En este contexto tan sensible y de irritación social en aumento, a pocos compatriotas les importan las campañas electorales que ya arrecian en sus disputas internas e intersectoriales.

El discurso de ultraderecha, con toda su batería de condimentos indigestos, sigue prendiendo en el imaginario social. Y si no llegara a traccionar lo suficiente para sus representantes electorales, en todo caso será porque se opta por algo ligeramente más “moderado” desde donde sostener la fachada (y la fantochada) de la vigencia de las instituciones demoliberales y el imperio de la constitución.

Del otro lado, ¿Qué decir que ya no hayamos expresado desde hace, por lo menos, un año atrás?

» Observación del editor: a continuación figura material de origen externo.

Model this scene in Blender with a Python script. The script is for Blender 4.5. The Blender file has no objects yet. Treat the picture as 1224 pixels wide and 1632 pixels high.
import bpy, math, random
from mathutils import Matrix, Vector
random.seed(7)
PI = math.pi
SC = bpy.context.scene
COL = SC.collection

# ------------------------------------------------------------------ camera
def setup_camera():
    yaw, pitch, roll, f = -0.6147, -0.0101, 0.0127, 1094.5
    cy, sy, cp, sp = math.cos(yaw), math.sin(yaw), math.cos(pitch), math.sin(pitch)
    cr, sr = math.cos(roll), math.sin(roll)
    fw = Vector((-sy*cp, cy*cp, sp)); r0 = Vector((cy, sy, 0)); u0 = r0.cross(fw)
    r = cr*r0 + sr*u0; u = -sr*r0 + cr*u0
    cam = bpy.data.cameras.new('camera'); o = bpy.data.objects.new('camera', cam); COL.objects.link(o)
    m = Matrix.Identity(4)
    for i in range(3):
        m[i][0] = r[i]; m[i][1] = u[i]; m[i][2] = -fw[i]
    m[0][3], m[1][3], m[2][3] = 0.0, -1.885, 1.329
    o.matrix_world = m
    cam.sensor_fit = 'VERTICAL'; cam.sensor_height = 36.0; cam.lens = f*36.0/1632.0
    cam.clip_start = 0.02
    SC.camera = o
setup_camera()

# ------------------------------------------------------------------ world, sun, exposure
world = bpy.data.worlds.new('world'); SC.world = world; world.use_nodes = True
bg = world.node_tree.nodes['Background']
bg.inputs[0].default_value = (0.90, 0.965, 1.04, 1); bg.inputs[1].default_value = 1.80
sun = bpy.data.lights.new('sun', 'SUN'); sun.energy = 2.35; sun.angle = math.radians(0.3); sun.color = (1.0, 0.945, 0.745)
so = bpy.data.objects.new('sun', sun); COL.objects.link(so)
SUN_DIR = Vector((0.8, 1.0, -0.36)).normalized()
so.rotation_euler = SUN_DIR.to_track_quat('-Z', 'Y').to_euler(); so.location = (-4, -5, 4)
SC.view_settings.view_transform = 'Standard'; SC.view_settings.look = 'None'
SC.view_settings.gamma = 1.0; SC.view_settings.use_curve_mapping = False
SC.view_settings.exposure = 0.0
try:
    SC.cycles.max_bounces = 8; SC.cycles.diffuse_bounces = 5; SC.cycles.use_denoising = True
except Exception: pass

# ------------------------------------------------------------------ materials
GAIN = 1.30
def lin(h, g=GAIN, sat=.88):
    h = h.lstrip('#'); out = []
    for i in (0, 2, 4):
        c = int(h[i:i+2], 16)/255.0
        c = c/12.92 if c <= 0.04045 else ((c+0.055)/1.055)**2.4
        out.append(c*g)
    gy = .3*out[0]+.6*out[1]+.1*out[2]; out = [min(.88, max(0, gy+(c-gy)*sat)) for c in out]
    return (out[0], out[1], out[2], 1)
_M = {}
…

Una inflación galopante (deberíamos dejar de ser tan hipócritas: un 100% anual, o más, de inflación, es indefendible e injustificable: basta de esconder la cabeza como avestruces) que sigue sin ser controlada; aumentos abusivos de todo producto necesario para la vida más esencial, pero también los aumentos llegan con suma dureza a la hora de comprar insumos para variados rubros productivos y en particular, microemprendimientos familiares. Una amplia porción de nuestro pueblo la pasa horrible en el día a día. Quien ensaya estas líneas editoriales se incluye en ese maremágnum de carencias y suplicios inauditos para intentar llegar con la comida hasta fin de mes.

El humor social, naturalmente, se ve afectado, devienen discusiones, frustraciones, y el caldo de cultivo para que seamos testigos cada vez de mayores niveles de prácticas violentas, no sólo las delictivas tristemente tradicionales.

Por si lo anterior no fuera suficiente, sigue en pie esa aberración antipopular, que es la actual ley de alquileres, la cual pondrá a lo largo del presente año en jaque a millones de compatriotas cuando estos tengan que renovar sus contratos o pagar los respectivos ajustes y se encuentren con un incremento de, al menos, el 100%, con el riesgo latente de no poder solventar dichos gastos, máxime tratándose de la legión de monotributistas, cuentapropistas varios y trabajadores no registrados, que no saben de aumentos por paritarias (ni de vacaciones pagas, entre otras cuestiones que algunos pícaros intentan dar por universalizadas en sus afanes proselitistas de perfectos flotadores).

Hay quienes creen que todo marcha sobre rieles, que el país es una máquina de crecer y prosperar, y están los que plantean que vivimos poco más o menos como Uganda, Haití o Somalia, por dar algunos lamentables y tristes ejemplos de los abismos en los que la humanidad es capaz de descender sin tenderle la mano a quienes más lo precisan.

Y así, entre medias verdades y mentiras completas, vamos avanzando hacia una sociedad cada día más intolerante y, por qué no señalarlo, repulsiva en muchos aspectos… mientras unos creen que lo sensato es apelar al mismo folklore que ya todos conocemos, harto trillado y que no conmueve a nadie entre las mayorías silenciosas desencantadas de la política partidaria, y los otros prometen a cara descubierta “reordenar” de acuerdo a sus intereses y los de sus mandamases multinacionales, un estado social donde nadie pueda siquiera pegar un grito al cielo sin correr serio riesgo, cuando menos, de que un uniformado o un vecino “empoderado en intolerancia, misoginia y racismo” le partan la cabeza, sin el menor remordimiento, y sin que a los grandes formadores de opinión se les caigan los anillos.